We're all at different places. Some choose to step out of the transaction; to live in real-time, facing reality with the accompanying pain, and reigning over their own cognitive bias. Courageous souls in the midst of overcoming weaknesses, embracing the obstacles, on the path to finding the beauty of truth that lies like buried treasure beneath their own defenses.

Others stay on the lower plane of finger pointing, fault-finding, with an outer-locus of control, missing the milestones of growth until they whither like a rosebud failing to bloom.

And that is, growth. Growth to Love. And I believe we are all growing, if we allow it; to a greater place of love and acceptance of ourselves and others. I believe love is the ultimate force in the universe, the force that holds it all together. Any time we feel need to lash out at others or downgrade another person, it seems to me a diversion, or distraction from the true essence of love. Our true purpose on this earth is to learn how to let love flow purely through us. #philosophy

It is the blocking of love that harms us. It is the denial of reality that leads to pain. Focusing outwardly is ground warfare. Rising above the fleshly antics of the desperate ego's attempt to gain approval is the road less traveled. Using our cerebral cortex to rise above our instinctive lower-brain leads to maturity, individuation and inner peace.

We must learn to love the beauty in others, the truth in others, authenticity. We must support one another as we reach for the understanding of truth and love. It is an illusion that we are separate. We're all connected, joined in myriad ways--locked for better or worse--on this planet together. We need each other.

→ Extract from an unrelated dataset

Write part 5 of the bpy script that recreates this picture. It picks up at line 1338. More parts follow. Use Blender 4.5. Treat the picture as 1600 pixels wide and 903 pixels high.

We must fight the battle in our own hearts against jealousy and envy of the good fortune of others, because, it is your own heart that either allows or repels the blessing in your own life. There is enough to go around, so long as you'll allow it. You can't hate another and love yourself.

It is not possible. You cannot wish ill on another and not become ill yourself. It is not possible.

Haters should focus on their own selves instead of turning the self-object into a 3rd party. They should accept their bad parts, realizing that it's not so bad after all. That beneath all the fear and shame and guilt, at the core of their being, therein lies an infinite supply of pure love. If only they spend their energy searching and finding the beauty in their own hearts rather than boxing with shadows they can never hit.